Para além da trama, que narra acontecimentos anteriores da Terra Média, continente fictício criado por Tolkien, a megaprodução da Amazon chama atenção por uma ousadia em especial: a trama injeta diversidade racial (e de gênero) em um universo inspirado pelas paixões pessoais do autor, de mitos nórdicos à literatura medieval anglo-saxônica — e uma inabalável fé católica. Com a polarização política, movimentos de extrema direita sequestraram a obra de suposta brancura ariana para si, atendo-se ao histórico conservador de Tolkien. Quando atores negros entraram para a série, não deu outra: manifestações racistas eclodiram nas redes sociais. Um alvo foi o porto-riquenho Ismael Cruz Córdova, que dá vida ao elfo Arondir. Segundo os críticos, elfos não podem ser negros — argumento amparado na obsoleta premissa de que Tolkien escreveu sobre heróis europeus. “Estou comprometido em ser autêntico, espero representar pessoas como eu, mesmo que isso incomode”, disse o ator a VEJA (leia sobre os personagens ao longo da reportagem).

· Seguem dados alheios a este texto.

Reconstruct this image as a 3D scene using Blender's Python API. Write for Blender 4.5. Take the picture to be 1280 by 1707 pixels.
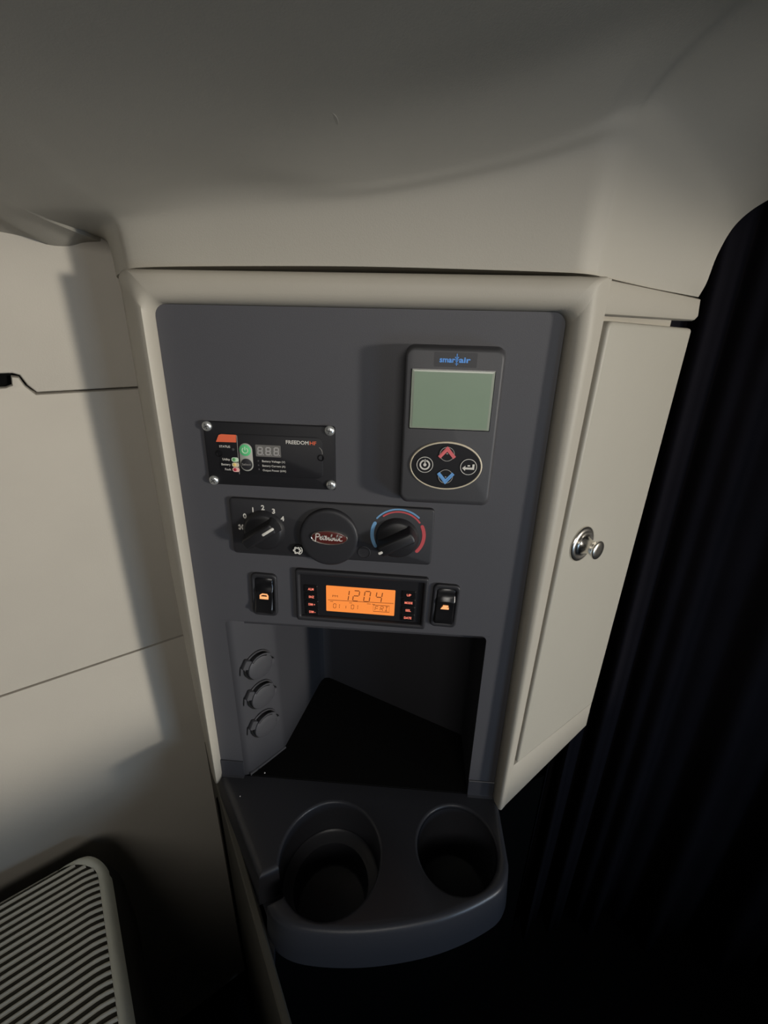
import bpy, bmesh, math, random
import numpy as np
from mathutils import Vector, Matrix

sc = bpy.context.scene
for o in list(bpy.data.objects):
    bpy.data.objects.remove(o)
COL = sc.collection
PI = math.pi
random.seed(4)

# ------------------------------------------------------------------ camera
cam_d = bpy.data.cameras.new('camera')
cam = bpy.data.objects.new('camera', cam_d)
COL.objects.link(cam)
cam_d.sensor_fit = 'HORIZONTAL'
cam_d.sensor_width = 36.0
cam_d.lens = 36.0 * 775.0 / 1280.0
cam_d.clip_start = 0.01
R3 = ((0.997, -0.0475, 0.0612), (0.0747, 0.3788, -0.9225), (0.0206, 0.9243, 0.3812))
M4 = Matrix.Identity(4)
for i in range(3):
    for j in range(3):
        M4[i][j] = R3[i][j]
M4 = M4.to_quaternion().to_matrix().to_4x4()
M4.translation = Vector((0.0, -0.422, 0.0))
cam.matrix_world = M4
sc.camera = cam

# ------------------------------------------------------------------ world and light
sc.view_settings.view_transform = 'Standard'
sc.view_settings.look = 'None'
sc.view_settings.exposure = 0.0
sc.view_settings.gamma = 1.0
sc.view_settings.use_curve_mapping = False
w = bpy.data.worlds.new('cab_interior')
sc.world = w
w.use_nodes = True
bg = w.node_tree.nodes['Background']
bg.inputs['Color'].default_value = (1.0, 0.95, 0.87, 1)
bg.inputs['Strength'].default_value = 0.006


def area_light(name, loc, target, sx, sy, power, color, spread=180.0):
    d = bpy.data.lights.new(name, 'AREA')
    d.shape = 'RECTANGLE'
    d.size, d.size_y = sx, sy
    d.energy = power
    d.color = color
    d.spread = math.radians(spread)
    o = bpy.data.objects.new(name, d)
    COL.objects.link(o)
    o.location = loc
    v = Vector(target) - Vector(loc)
    o.rotation_euler = v.to_track_quat('-Z', 'Y').to_euler()
    return o


KEY = Vector((0.87, -0.49, 0.0)).normalized()
MID = Vector((-0.06, 0.0, -0.230))
area_light('doorway_light', MID + KEY * 1.35, MID, 0.66, 0.635, 0.92, (1.0, 0.93, 0.82), 6.5)
area_light('doorway_fill', MID + KEY * 1.30, MID, 0.40, 0.60, 0.32, (1.0, 0.95, 0.87), 150.0)  # wide weak fill added around the doorway beam, softens the right side
area_light('front_fill', (0.22, -1.45, 0.25), (-0.16, 0, -0.04), 0.7, 0.35, 1.15, (1.0, 0.95, 0.88), 68.0)  # unseen fill added behind the camera, lifts the fascia and wall shadow
area_light('cool_fill', (1.05, -1.0, -0.50), (-0.2, -0.1, -0.58), 0.3, 0.3, 1.15, (0.50, 0.72, 1.0), 90.0)  # added cool fill, low right, tints the tray front and lower wall


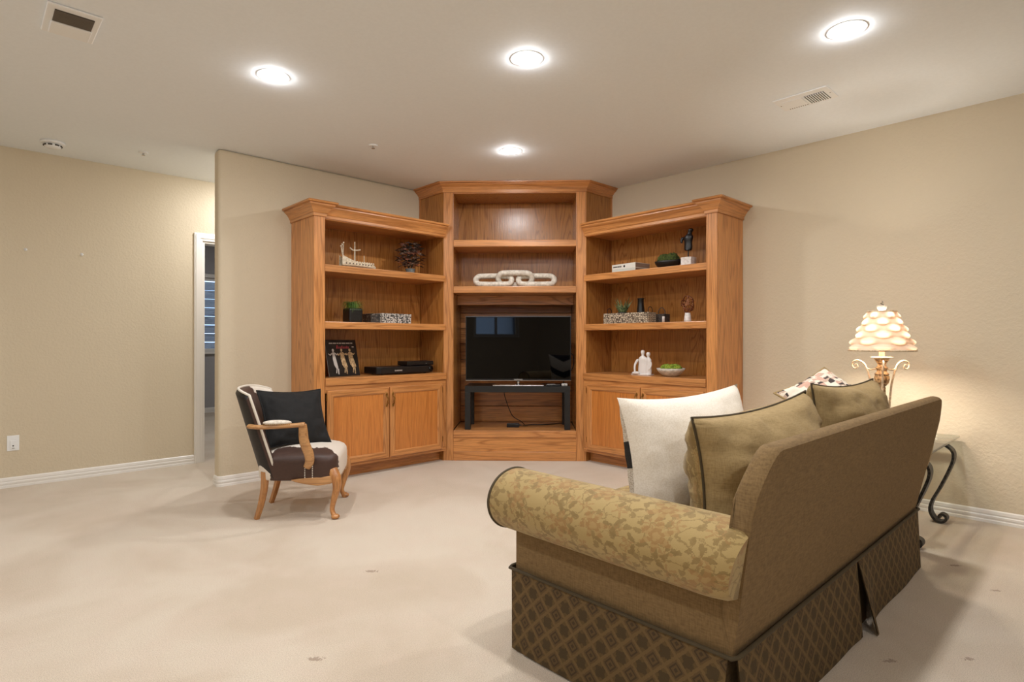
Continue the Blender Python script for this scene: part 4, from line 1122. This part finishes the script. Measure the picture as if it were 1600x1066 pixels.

A reação reflete o modo como a odisseia de Tolkien transita pelo tempo. Sua mensagem esperançosa caiu bem nos anos pós-guerra, quando os livros saíram. Já os filmes de Jackson viraram um chamado à resistência do bem contra o mal após os atentados de 11 de setembro. A série, agora, depara com a tensão entre discursos autoritários e a luta das minorias por visibilidade. “Tolkien questiona sobre o que você sacrificaria para lutar contra o mal e a intolerância, pergunta que nos diz respeito hoje”, diz o espanhol J.A. Bayona, diretor da série.
Questões políticas à parte, Os Anéis de Poder explora, de forma envolvente, a gênese dos artefatos mágicos que dão nome à saga. A série volta milênios no passado em relação aos eventos tanto da trilogia quanto de O Hobbit, para mostrar como o vilão Sauron, líder dos terríveis Orcs, criou um anel do mal para chamar de seu. O universo de Tolkien é de uma riqueza imensurável — ainda mais com uma injeção extra de 1 bilhão de dólares.